| STORED ROWS |
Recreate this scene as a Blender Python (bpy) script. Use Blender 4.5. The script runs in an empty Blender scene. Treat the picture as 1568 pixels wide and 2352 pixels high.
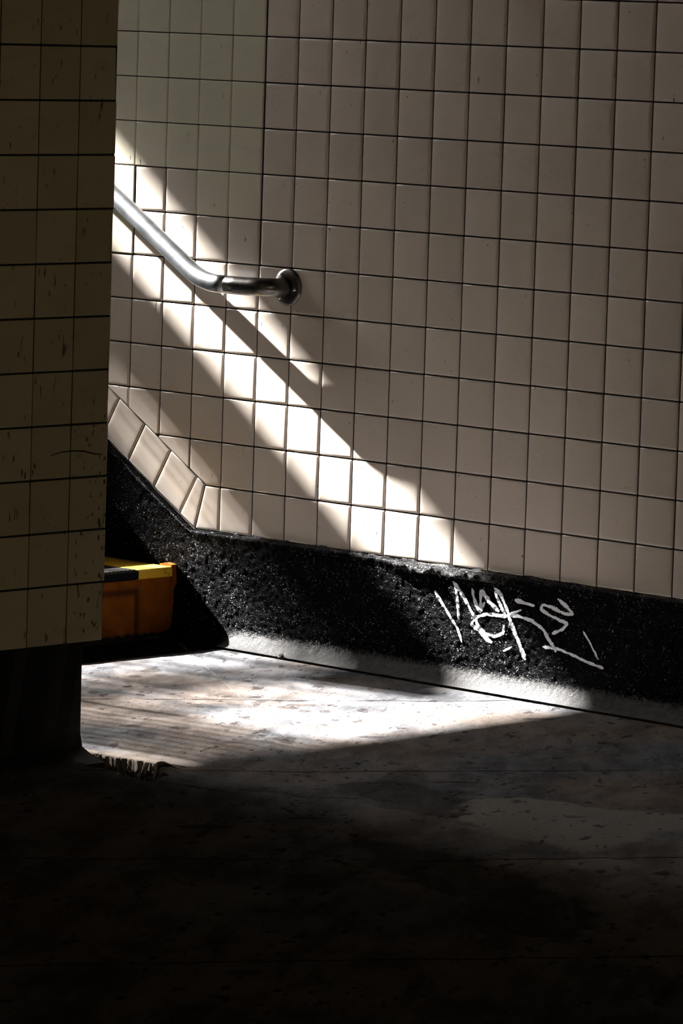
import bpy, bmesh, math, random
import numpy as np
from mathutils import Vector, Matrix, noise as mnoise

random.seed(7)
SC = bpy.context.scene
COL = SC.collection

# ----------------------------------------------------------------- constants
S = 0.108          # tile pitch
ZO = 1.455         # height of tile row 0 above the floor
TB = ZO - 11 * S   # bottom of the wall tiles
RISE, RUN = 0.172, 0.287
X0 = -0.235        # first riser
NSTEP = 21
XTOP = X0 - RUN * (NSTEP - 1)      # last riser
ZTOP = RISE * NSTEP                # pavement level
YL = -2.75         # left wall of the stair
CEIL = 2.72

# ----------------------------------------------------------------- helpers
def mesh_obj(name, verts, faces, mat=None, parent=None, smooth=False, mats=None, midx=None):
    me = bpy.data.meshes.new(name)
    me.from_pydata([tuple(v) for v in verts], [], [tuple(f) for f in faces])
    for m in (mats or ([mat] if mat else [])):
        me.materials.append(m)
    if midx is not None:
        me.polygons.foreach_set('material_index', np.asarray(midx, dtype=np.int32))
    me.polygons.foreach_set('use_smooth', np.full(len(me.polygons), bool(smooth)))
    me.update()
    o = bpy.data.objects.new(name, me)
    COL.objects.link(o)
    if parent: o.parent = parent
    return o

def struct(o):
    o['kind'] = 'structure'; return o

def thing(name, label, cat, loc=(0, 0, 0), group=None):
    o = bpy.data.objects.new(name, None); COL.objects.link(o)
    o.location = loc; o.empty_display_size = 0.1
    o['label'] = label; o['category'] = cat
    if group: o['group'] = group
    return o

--

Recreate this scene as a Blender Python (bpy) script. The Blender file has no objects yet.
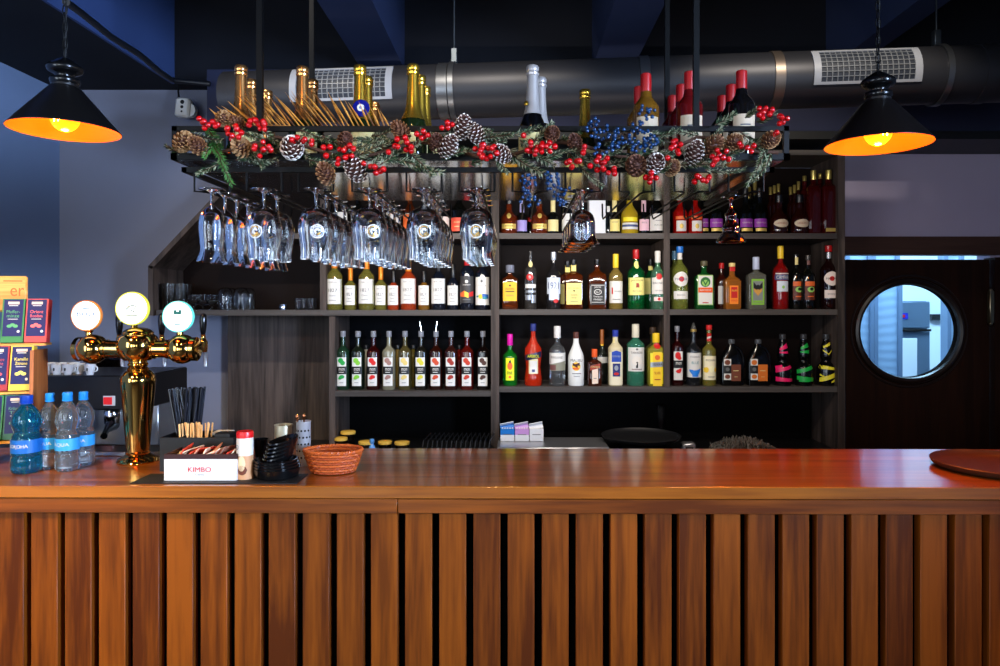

--

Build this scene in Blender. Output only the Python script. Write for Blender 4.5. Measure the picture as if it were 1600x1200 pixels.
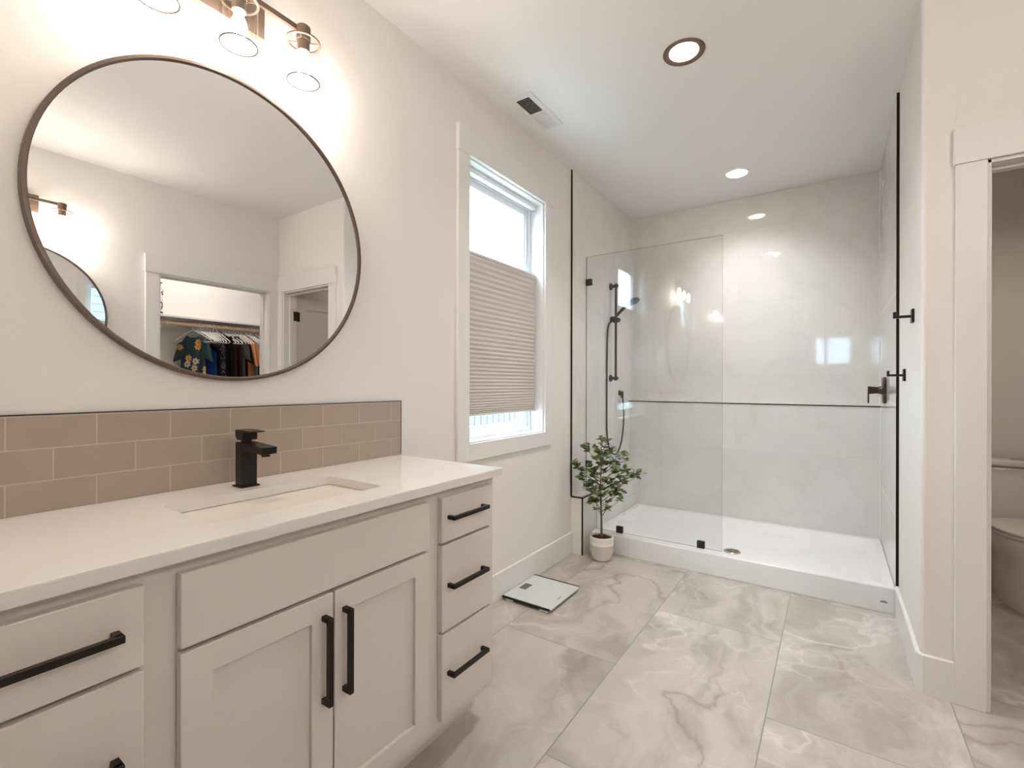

| WRITTEN PROBLEM |
Find the lines above holding the word "script" and show them.

| FULL SOLUTION |
Recreate this scene as a Blender Python (bpy) script. Use Blender 4.5. The script runs in an empty Blender scene. Treat the picture as 1568 pixels wide and 2352 pixels high.
Recreate this scene as a Blender Python (bpy) script. The Blender file has no objects yet.
Build this scene in Blender. Output only the Python script. Write for Blender 4.5. Measure the picture as if it were 1600x1200 pixels.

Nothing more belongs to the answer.